Yol açık, yolcu hazır Fenerbahçe yeni çehresini bugün yakalayacak. Eğer çok büyük aksilik olmazsa, yıllardır beklenen hedef için ilk adım atılacak. Yaklaşık 1.5 yıl önce, Fenerbahçe Stadı'nda bir yazı vardı. Denizli travmasından çıkmış, üst üste üçüncü şampiyonluğu sezonun son maçında kaçırmanın şokunu yaşayan bir yönetim, 100 yılda "Hedef 17. şampiyonluk" sloganına sarılmıştı.
Büyük düşünmek Bunu eleştirdim. Çünkü büyüyen bir kulübün, rakiplerine tesiste de, kadroda da, anlayışta da fark koymuş bir camianın hedefini şampiyonlukla sınırlandırmasına karşı çıktım. "Hedef Avrupa'da şampiyonluk" diye yazılmalıydı dedim. Bunun gerçekleşmesinin zor, çok hazırlık isteyen, birçok faktörün bir araya gelmesi, her şeyden önemlisi Türkiye'deki başarının peşinden gelişmesiyle olacağını biliyordum. Ama büyük hedefe yürürken, vizyonunuzu da, yatırımlarınızı da büyütürsünüz. O hedef sizi hep yukarılara çeker, peşinden koşarken zaten domestic başarıları kucağınıza alırsınız. Bu yüzden Fenerbahçe'nin hedefinin bu olması gerektiğine inandım ve o gün, o sloganı eleştirdim. Bugün CSKA maçından sonra bu hedefe bir adam daha yaklaşılacak. Sonucun ne olacağı çok önemli değil. Galibiyet büyük ihtimal, Fenerbahçe tarihinde bir ilk gerçekleştirip, Avrupa şampiyonlarının rakibi olacak. Ama yenilse bile yoluna devam edecek. Yine başka bir kulvarda daha farklı takımlara karşı, ama hedefini yine şampiyonluk koyarak yürüyebilecek. Fenerbahçe yönetimini bu kulvara sokan, başkan Aziz Yıldırım'ın sezon başındaki, "Avrupa'da başarılı olmak hayal" şeklindeki sözlerine rağmen hedefi değiştirtmeyen, bu vizyonu fark eden taraftarıdır aslında. Fenerbahçeliler, Türkiye'deki şampiyonlukları elbette sevinçle karşılıyorlardı. Ama geçen yılların getirdiği farklılık onları zaten Türkiye'de şampiyonluğa oynayacak bir takımları olacağını biliyorlardı. En iyi oyuncuları transfer etme gücünü sahip yönetime sahipler. En büyük statta, en yüksek bilet ücretini ödeyerek kulüplerine bu imkânı sağlıyorlar. Ama tek eksikleri Avrupa'ya da hükmedecek, korku salacak, iddialı sahaya çıkacak bir takımdı.

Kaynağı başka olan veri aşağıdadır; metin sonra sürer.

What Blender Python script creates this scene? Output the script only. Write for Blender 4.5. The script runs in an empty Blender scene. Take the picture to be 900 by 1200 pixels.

Kaliteyi gördük Bu yüzden Fenerbahçe taraftarı bu başarıyı çok istedi ve bunun sağlanması için de baskı yaptı. Bugün Türkiye'deki kanallar bize Dünya futbolunu sunuyorlar. Her ligi, her takımı seyrediyoruz. İyi futbolun, çağdaş oyunun, kalitenin veya yeteneğin ne olduğunu görüyor, ünlü hocaların stratejilerini seyrediyoruz. Ve aynılarını istiyoruz. Fenerbahçeliler de buna kendilerini layık gördüler ve eksikleri olmadığına inanarak, bunu talep ettiler.
Güven başkadır İşte bugün bu hedefin ilk adımı atılacak. Tekrarlıyorum; sonuç hiç önemli değil. Önemli olan bu hedefi taşımak ve bunun için çalışmaktır. Ertesi gün "Bizimkiler ellerinden geleninin en iyisini yaptı ama güçleri ancak buna yetti" diyerek vicdanımızla hesaplaşmaktır. Fenerbahçe kadrosu her rakiple başa baş oynayacak güçte. Kaybettiğine karşı bile, kazanabileceğini bilerek oynayacakladır. Bu inancı taşıyan bir camia ile bu güce sahip bir yönetim ve kadro var Fenerbahçe'de.. Tek eksik tecrübe... O da telafi edilir. Bu sene, seneye veya üç sene sonra. Ama her sene bu finaller oynanarak.